Nevertheless, the poet never gives up his hope to eternalize her name and their love, by claiming in the third quatrain a way to immortalize them. He believes that although all other “baser things devise to die in dust”(9) her unique and priceless virtues can be sustained by writing them in verse. In the line “My verse your virtues rare shall eternize”(11), another two-sided interpretation is possible. It could mean “I’ll write a verse about your glorious virtues so that memory of them will be everlasting,” or it could mean “My verse and your virtues will both be everlasting,” giving this verse more impact and showing confidence as a poet that his verse will last forever. In both ways, however, the point is that, regardless of death, their love will live on.
The last couplet shows a contrast between their immortal love and other things that will die with the passage of time. The capitalized world “Death” shows how it will brutally destroy all other things except for their love, which will be renewed by the presence of the sonnet. This couplet embraces the theme of the poem, that their love will not fade away like other mortal things on earth.
Along with these analyses of the overall meaning of the poem, next, let’s consider the form and the rhythmic base of Sonnet 75. This is a Spenserian sonnet which takes the rhyme scheme of abab-bcbc-cdcd-ee, with each line in iambic pentameter. The rhyme that Spenser creates at the end of each line unifies the poem into quatrains and couplets. These chunks build up into meaningful units as the sonnet develops from an ordinary description of a beach and an ordinary act of writing in the sand, into a genuine, heartfelt proclamation of love. Furthermore, the rhyme in the last line of each quatrain is passed on to the next line, giving a smooth flow and adding to the sonnet’s calm tone.
If we look at the repetition of unstressed and stressed words in the iamb, we can see the words the poet tried to emphasize. The stressed words like “wrote”, “name”, and “verse” are the most important words of this poem. Spenser also used variations in rhythm and metre in parts of Sonnet 75 to make the poem more interesting. In the verse “vain man, said she”(5), the word “vain” is stressed and “man” is unstressed, which takes the form of a trochee, thereby standing out from the unstressed-stressed patterns found elsewhere. This stops the reader’s attention, and gives the feeling that something new is being introduced.
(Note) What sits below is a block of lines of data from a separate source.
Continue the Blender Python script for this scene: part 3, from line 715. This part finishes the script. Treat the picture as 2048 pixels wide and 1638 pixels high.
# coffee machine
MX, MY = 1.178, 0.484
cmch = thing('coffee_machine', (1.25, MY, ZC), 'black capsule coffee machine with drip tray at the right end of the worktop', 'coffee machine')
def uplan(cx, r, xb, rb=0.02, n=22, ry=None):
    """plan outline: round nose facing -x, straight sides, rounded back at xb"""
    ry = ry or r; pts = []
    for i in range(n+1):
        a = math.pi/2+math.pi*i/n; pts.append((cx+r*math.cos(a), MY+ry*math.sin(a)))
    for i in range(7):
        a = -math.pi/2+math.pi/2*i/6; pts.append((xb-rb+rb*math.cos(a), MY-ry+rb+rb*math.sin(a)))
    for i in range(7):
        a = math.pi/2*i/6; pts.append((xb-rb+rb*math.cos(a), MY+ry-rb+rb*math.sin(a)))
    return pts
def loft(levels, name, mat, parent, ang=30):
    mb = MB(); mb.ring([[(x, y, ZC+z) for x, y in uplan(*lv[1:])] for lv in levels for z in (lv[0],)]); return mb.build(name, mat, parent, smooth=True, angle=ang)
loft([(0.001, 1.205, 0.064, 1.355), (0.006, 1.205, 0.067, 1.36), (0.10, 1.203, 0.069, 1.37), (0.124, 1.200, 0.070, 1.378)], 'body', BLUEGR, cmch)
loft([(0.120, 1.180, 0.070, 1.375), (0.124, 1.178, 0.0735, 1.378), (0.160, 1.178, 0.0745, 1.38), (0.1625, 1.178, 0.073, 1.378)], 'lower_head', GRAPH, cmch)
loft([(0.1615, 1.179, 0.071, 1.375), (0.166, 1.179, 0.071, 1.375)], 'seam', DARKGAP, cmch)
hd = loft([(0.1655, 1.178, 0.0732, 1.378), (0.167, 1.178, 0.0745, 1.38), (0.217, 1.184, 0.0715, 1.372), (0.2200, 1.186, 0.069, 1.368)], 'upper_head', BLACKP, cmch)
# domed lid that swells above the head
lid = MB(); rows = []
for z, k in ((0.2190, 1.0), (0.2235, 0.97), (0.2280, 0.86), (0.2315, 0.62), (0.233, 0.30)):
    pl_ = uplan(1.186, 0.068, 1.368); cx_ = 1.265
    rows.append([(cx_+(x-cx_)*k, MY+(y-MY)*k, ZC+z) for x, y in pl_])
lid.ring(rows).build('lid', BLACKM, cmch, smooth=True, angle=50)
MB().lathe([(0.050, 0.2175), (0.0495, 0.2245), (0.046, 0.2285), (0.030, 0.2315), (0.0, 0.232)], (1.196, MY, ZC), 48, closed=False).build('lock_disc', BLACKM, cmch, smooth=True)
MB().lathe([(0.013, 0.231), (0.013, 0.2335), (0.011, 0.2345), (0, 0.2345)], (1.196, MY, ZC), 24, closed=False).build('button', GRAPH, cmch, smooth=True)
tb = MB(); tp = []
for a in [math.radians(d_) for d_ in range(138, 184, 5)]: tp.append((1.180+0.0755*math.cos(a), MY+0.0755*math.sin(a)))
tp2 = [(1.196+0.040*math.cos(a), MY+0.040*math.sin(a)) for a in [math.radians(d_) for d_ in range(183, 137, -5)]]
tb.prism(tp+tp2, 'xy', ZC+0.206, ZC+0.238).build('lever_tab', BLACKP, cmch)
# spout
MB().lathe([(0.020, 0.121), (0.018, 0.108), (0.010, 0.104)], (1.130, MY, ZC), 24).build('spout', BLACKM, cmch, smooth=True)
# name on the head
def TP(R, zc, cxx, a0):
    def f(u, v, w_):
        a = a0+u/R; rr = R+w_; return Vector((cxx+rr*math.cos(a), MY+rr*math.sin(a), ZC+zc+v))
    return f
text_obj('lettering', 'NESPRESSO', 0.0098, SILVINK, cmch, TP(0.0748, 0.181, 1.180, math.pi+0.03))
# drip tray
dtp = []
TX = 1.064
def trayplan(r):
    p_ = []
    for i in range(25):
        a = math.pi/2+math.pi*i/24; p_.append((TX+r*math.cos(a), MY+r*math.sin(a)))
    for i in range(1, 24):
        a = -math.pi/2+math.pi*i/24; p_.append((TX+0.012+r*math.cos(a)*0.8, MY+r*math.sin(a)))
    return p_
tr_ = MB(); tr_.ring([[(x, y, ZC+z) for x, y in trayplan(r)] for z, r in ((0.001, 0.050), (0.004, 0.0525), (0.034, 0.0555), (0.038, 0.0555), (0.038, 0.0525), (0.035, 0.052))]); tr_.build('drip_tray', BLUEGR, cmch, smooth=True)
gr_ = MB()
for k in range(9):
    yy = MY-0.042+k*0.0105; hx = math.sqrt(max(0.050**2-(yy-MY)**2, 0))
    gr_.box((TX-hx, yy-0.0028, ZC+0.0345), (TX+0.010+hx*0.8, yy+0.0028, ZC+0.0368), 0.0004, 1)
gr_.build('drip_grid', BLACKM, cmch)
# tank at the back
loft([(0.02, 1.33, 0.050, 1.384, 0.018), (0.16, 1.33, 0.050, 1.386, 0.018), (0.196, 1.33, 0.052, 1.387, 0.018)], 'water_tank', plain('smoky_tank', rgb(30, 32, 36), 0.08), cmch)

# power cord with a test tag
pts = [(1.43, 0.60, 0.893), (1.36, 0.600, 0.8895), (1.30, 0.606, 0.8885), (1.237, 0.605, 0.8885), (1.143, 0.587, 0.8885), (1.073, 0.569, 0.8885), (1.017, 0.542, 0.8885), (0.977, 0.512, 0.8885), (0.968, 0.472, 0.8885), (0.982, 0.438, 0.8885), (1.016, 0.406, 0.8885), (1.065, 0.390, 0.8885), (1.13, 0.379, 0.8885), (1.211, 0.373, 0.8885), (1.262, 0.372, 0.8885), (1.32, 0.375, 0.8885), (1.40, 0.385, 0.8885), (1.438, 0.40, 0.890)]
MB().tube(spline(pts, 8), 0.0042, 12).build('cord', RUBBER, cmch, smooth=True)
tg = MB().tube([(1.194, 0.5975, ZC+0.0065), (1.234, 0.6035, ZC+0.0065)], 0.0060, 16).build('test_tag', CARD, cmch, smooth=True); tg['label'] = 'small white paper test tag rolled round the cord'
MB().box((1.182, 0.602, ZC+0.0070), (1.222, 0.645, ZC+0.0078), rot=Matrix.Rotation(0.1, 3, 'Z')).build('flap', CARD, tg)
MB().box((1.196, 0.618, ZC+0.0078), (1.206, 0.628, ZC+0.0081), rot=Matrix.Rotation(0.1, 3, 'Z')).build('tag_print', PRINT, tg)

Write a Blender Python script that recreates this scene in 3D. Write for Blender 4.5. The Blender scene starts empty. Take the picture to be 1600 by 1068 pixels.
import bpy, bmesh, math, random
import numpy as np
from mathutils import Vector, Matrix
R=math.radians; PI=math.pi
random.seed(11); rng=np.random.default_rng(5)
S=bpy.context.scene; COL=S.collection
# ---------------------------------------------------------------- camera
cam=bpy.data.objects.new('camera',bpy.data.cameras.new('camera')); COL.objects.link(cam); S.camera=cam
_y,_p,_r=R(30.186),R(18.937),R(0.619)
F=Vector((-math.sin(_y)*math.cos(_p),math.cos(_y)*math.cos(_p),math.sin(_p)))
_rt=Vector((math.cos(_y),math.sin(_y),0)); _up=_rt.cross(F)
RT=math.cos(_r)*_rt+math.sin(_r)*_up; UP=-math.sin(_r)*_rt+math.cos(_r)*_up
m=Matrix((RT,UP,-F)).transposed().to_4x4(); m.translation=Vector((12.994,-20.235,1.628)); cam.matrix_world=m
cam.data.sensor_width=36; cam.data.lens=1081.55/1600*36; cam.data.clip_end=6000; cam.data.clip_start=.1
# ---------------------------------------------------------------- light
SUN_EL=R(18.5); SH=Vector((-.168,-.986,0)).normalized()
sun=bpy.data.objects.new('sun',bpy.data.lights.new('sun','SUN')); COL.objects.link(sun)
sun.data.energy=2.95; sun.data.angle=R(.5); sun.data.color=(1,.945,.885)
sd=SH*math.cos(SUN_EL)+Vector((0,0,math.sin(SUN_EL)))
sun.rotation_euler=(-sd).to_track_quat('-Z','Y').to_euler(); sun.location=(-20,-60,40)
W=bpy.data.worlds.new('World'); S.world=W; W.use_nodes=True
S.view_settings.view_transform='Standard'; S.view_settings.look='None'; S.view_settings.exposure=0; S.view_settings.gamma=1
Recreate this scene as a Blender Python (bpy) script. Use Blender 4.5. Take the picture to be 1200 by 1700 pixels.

The last thing to stress regarding the use of language in Sonnet 75 is the repetition of the verbs and letters. First, repeated use of words such as “wrote”(1, 3) and “came”(2, 4) is seen. Repetition of these verbs portrays how the wave repeats its action of erasing the words written in the sand, and how hard it is to eternalize a mortal thing. These futile attempts described in the first part of the sonnet magnify the love between the couple, as, by writing the verses down, they finally apprehend the way to keep their love eternal. Second, the same letter is intentionally reused in phrases such as “waves and washed”(2), “pains his prey”(4), “die in dust”(10), “verse your virtues”(11), and “love shall live”(14) creating a smooth flow of lines, harmonizing with the background of the poem. Furthermore, each of the sounds they make seem to relate to the meaning. The phrase, “die in dust”(10), for example, has a repetition of “d” sound, and when read out loud, creates an image of something vanishing and falling.
Overall, Sonnet 75 is a poem about a man promising eternal love to his beloved one. He eschews his lover’s realistic worries about the loss of love due to death with enchanting words. His elaborate and detailed use of language creates a rhythm and deepens the meaning as it goes along with the tone of the verses. Thus, as the poet had anticipated, as long as people read and recite this poem, it will last eternally as a beautiful sonnet.